Com a institucionalização da entidade no exterior, a atuação ganhou mais efetividade. Hoje há 50 mil voluntários que acompanham 9 mil crianças em outros países. Os números ainda são pequenos quando comparados aos do Brasil, que tem 250 mil voluntários para cuidar de 1,5 milhão de meninos e meninas, mas as perspectivas são positivas.

Coordenador internacional da pastoral, Nelson Arns Neumann diz que o maior empecilho é a burocracia. "O voluntário quer trabalhar com a criança, por isso concentramos a burocracia na coordenação nacional", explica. Levar esse modelo de prestação de contas e avaliação dos resultados para países que ainda carecem de infraestrutura básica é o maior desafio. "É uma realidade que o Brasil enfrentava há 30 ou 40 anos. E para ganhar escala é preciso sistema de informação sólido", diz.

Filipinas

Desde 2003, a Irmã Terezinha Kunen, 62 anos, coordena a Pastoral da Criança nas Filipi­nas, na Ásia. Para se adaptar à realidade do país, a religiosa teve de aprender os dois idiomas locais mais usados e também compreender alguns dos 102 dialetos usados na região, formada por 7 mil ilhas. Apesar de ser uma nação com maioria cristã, a igreja local não tinha atividades voltadas ao trabalho social. Coube à Irmã Terezinha passar os ensinamentos de solidariedade pregados pela Pastoral.

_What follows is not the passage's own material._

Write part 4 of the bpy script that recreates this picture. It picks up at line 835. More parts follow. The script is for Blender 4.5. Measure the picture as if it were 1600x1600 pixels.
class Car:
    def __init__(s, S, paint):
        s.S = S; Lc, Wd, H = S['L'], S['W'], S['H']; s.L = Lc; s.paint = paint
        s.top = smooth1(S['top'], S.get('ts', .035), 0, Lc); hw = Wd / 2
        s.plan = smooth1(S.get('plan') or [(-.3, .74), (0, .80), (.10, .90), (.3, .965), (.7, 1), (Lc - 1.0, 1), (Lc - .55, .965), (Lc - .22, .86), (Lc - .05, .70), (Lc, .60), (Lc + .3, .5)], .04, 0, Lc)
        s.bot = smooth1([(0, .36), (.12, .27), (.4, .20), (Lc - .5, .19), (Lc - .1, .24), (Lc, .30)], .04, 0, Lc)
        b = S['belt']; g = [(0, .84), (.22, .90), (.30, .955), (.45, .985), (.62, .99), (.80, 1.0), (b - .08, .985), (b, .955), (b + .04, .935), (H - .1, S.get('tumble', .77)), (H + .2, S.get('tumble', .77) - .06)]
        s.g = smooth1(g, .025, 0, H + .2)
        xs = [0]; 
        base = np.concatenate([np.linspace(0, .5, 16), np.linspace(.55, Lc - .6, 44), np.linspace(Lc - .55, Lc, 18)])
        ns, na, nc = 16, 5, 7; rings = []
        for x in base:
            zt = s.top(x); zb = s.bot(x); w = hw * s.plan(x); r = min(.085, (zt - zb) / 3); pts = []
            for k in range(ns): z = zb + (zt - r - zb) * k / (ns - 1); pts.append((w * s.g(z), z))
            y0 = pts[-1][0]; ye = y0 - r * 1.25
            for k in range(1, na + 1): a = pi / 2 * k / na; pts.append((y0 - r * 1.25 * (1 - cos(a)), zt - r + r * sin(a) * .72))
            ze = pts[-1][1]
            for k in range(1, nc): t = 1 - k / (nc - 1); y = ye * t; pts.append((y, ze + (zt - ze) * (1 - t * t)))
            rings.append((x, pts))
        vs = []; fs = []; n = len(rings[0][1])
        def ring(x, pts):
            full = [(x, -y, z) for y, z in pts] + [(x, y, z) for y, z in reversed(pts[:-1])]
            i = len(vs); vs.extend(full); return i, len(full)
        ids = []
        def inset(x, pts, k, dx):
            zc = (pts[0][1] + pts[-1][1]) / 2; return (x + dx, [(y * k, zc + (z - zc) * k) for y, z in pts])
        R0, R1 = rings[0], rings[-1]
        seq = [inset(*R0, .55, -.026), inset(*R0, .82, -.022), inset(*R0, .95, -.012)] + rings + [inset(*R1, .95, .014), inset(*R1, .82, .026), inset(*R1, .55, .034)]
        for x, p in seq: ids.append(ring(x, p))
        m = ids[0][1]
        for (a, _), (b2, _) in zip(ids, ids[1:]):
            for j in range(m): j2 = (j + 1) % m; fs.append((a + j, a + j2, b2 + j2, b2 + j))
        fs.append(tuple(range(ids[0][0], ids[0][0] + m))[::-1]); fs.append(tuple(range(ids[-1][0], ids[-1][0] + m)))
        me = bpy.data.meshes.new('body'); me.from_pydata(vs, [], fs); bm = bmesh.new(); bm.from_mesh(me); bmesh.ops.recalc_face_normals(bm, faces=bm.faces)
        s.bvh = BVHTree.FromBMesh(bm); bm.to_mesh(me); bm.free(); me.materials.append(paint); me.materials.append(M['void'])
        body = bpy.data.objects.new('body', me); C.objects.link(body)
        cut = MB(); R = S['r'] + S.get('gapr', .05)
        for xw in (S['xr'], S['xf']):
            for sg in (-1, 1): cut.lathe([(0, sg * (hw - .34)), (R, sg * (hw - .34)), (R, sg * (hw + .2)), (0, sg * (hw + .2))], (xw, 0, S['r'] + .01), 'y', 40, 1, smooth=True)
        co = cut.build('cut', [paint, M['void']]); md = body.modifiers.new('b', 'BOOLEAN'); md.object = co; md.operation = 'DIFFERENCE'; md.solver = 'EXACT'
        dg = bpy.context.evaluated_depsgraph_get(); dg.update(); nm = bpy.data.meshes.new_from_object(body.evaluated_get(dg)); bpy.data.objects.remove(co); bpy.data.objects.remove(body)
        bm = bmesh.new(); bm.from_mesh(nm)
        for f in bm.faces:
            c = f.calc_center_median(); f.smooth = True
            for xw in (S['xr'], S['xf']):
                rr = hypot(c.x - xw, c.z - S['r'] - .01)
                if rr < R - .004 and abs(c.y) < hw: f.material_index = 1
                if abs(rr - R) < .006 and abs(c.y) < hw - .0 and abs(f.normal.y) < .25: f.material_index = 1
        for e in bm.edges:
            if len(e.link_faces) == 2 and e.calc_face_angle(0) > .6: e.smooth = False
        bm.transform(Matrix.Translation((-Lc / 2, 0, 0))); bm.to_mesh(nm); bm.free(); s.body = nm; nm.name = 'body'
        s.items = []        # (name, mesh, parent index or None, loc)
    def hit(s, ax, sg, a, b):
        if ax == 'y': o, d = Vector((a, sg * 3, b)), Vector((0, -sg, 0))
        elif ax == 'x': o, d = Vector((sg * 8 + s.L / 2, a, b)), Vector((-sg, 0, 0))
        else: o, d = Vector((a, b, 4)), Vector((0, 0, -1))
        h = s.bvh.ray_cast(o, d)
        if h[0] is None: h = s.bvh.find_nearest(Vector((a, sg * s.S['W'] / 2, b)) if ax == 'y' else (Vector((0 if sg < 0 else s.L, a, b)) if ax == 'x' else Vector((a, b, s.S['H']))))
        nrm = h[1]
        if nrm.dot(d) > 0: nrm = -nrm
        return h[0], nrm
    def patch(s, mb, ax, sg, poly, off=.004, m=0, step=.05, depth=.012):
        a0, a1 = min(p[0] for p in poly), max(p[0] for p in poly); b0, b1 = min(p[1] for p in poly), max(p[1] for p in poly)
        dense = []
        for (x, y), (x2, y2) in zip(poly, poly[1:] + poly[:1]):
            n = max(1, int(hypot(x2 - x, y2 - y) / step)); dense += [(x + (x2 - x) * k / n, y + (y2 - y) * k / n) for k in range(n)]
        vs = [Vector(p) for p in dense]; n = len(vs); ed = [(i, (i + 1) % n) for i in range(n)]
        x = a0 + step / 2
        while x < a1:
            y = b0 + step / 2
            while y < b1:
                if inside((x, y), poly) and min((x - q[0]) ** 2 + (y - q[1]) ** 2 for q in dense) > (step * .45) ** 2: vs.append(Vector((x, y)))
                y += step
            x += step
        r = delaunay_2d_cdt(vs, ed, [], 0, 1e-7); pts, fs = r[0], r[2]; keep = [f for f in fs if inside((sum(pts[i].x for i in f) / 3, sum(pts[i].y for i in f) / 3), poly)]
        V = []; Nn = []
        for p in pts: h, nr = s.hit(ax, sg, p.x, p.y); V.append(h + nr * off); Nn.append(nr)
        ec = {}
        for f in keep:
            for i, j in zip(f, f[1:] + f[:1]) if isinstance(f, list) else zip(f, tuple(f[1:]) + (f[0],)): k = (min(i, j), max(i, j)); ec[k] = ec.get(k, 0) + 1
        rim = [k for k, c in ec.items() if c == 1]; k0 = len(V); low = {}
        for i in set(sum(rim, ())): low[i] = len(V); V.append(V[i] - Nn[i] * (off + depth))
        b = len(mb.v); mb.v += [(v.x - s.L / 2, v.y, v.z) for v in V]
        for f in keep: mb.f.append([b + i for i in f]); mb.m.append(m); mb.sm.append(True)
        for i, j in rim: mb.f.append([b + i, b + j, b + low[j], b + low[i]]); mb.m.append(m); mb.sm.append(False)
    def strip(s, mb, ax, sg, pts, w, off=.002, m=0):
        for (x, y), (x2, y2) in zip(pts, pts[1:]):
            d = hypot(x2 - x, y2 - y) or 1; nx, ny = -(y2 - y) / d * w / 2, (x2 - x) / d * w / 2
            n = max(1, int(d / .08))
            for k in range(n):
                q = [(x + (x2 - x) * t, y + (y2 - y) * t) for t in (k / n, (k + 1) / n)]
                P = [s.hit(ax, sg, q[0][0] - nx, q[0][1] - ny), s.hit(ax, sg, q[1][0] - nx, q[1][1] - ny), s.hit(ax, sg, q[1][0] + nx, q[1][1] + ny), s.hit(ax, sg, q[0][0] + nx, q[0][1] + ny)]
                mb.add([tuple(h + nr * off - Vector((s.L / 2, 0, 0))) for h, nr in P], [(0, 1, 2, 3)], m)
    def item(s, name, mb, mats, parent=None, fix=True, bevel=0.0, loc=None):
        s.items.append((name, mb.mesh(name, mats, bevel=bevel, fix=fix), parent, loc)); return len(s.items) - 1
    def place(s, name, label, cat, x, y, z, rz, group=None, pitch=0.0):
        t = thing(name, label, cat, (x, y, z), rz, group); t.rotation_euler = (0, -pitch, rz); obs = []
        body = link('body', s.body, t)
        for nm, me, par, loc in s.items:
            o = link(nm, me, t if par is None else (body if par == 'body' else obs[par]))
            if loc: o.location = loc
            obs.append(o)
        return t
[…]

Além da barreira óbvia do idioma, a voluntária precisou lidar com as diferenças culturais e a pobreza extrema. "No início, não tínhamos nada, nem um computador. Trabalhávamos com os líderes somente com cartolina. Aos poucos, a comunidade local percebeu a importância do trabalho e passou a ajudar. Estão encantados com a nossa metodologia. Querem a pastoral em toda a parte, porque viram os resultados", diz.

Terezinha veio ao Brasil para se atualizar sobre as ações da entidade e volta nesta semana para as Filipinas. "Eu adoro ser missionária. Tem uma paixão por ajudar que não deixa a gente ficar quieta."